Two articles by Dmitry Shirokov on the mirror laboratory project were published in international journals

Two papers by Dmitry Shirokov on the mirror laboratory project 'Quaternions, Geometric Algebras, and Applications' were published in international journals:

• D. S. Shirokov, 'On Rank of Multivectors in Geometric Algebras', Mathematical Methods in the Applied Sciences (WoS Q1), 2025, arXiv: 2412.02681, https://doi.org/10.1002/mma.10946

Abstract: We introduce the notion of rank of multivector in Clifford geometric algebras of arbitrary dimension without using the corresponding matrix representations and using only geometric algebra operations. We use the concepts of characteristic polynomial in geometric algebras and the method of SVD. The results can be used in various applications of geometric algebras in computer science, engineering, and physics.

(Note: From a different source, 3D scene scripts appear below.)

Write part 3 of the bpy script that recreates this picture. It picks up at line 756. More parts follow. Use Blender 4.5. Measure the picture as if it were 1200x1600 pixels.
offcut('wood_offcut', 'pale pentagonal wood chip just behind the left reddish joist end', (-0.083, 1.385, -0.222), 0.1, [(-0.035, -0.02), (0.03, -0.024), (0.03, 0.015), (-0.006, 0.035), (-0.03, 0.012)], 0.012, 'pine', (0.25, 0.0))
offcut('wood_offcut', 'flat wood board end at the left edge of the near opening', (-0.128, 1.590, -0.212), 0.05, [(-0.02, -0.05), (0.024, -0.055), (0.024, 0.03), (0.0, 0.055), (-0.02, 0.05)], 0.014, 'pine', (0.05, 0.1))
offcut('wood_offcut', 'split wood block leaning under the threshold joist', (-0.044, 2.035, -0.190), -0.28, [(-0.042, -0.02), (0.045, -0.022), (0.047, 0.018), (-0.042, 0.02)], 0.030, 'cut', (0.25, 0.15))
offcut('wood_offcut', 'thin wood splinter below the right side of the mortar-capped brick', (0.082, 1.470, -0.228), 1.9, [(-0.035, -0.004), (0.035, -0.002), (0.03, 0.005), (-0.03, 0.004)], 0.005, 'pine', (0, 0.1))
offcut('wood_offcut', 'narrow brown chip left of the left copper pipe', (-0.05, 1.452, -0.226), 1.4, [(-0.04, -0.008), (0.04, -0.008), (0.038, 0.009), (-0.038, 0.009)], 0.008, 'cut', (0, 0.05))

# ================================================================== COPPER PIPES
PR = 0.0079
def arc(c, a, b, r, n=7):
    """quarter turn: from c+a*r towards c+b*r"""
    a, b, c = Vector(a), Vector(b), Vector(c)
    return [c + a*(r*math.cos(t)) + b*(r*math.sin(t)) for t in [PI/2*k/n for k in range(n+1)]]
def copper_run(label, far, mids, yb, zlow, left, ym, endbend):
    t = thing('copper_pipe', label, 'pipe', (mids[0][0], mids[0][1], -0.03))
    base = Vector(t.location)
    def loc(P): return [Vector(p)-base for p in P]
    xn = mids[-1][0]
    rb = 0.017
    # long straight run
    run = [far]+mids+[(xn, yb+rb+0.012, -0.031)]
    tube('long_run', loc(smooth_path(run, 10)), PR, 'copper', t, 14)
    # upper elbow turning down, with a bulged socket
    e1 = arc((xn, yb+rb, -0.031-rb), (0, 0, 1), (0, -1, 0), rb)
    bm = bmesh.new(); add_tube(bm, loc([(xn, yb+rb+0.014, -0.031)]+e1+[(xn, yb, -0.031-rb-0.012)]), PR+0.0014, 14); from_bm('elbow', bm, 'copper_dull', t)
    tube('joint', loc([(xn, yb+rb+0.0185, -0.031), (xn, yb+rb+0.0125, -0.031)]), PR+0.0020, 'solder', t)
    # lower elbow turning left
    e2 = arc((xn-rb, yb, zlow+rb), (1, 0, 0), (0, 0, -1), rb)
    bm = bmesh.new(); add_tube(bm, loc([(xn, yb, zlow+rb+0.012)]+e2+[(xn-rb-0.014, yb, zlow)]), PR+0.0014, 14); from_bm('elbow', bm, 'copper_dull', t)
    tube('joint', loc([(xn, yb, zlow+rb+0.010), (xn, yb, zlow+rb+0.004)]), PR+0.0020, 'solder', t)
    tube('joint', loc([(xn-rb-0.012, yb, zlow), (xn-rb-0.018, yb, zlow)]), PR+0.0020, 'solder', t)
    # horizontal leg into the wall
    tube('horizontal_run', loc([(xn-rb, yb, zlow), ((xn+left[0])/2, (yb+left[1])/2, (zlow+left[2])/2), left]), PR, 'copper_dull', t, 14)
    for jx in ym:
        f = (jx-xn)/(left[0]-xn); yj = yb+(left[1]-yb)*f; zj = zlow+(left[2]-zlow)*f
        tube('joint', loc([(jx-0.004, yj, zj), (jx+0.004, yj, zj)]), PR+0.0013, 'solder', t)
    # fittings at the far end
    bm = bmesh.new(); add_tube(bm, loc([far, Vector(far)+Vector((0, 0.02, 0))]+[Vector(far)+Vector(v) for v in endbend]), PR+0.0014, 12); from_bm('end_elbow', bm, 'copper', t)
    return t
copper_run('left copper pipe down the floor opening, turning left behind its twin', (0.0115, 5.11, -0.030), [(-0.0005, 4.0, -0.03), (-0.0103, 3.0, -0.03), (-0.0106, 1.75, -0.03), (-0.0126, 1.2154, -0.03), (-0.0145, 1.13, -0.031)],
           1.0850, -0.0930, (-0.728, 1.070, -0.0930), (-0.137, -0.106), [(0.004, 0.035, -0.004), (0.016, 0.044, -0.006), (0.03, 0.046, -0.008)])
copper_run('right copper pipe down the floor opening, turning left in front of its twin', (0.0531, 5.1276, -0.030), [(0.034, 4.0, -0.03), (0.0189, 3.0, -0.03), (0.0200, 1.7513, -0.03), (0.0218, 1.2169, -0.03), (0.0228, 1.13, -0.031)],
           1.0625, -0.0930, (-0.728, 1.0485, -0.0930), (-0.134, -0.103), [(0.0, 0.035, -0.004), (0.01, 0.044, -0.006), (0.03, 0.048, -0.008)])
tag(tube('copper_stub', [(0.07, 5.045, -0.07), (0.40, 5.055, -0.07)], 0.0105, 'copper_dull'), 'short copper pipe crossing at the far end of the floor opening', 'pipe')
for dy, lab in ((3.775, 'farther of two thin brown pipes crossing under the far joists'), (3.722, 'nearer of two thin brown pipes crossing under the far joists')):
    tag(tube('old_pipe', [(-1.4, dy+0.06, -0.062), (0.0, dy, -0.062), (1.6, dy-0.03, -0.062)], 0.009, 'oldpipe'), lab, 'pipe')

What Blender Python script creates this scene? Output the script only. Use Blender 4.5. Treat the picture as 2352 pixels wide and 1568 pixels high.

• D. S. Shirokov, 'Calculation of Spin Group Elements Revisited', International Journal of Geometric Methods in Modern Physics (Scopus Q2), 2025, arXiv: 2412.02772, https://doi.org/10.1142/S0219887825400316

Abstract: In this paper, we present a method for calculation of spin groups elements for known pseudo-orthogonal group elements with respect to the corresponding two-sheeted coverings. We present our results using the Clifford algebra formalism in the case of arbitrary dimension and signature, and then explicitly using matrices, quaternions, and split-quaternions in the cases of all possible signatures (p,q) of space up to dimension n=p+q=3. The different formalisms are convenient for different possible applications in physics, engineering, and computer science.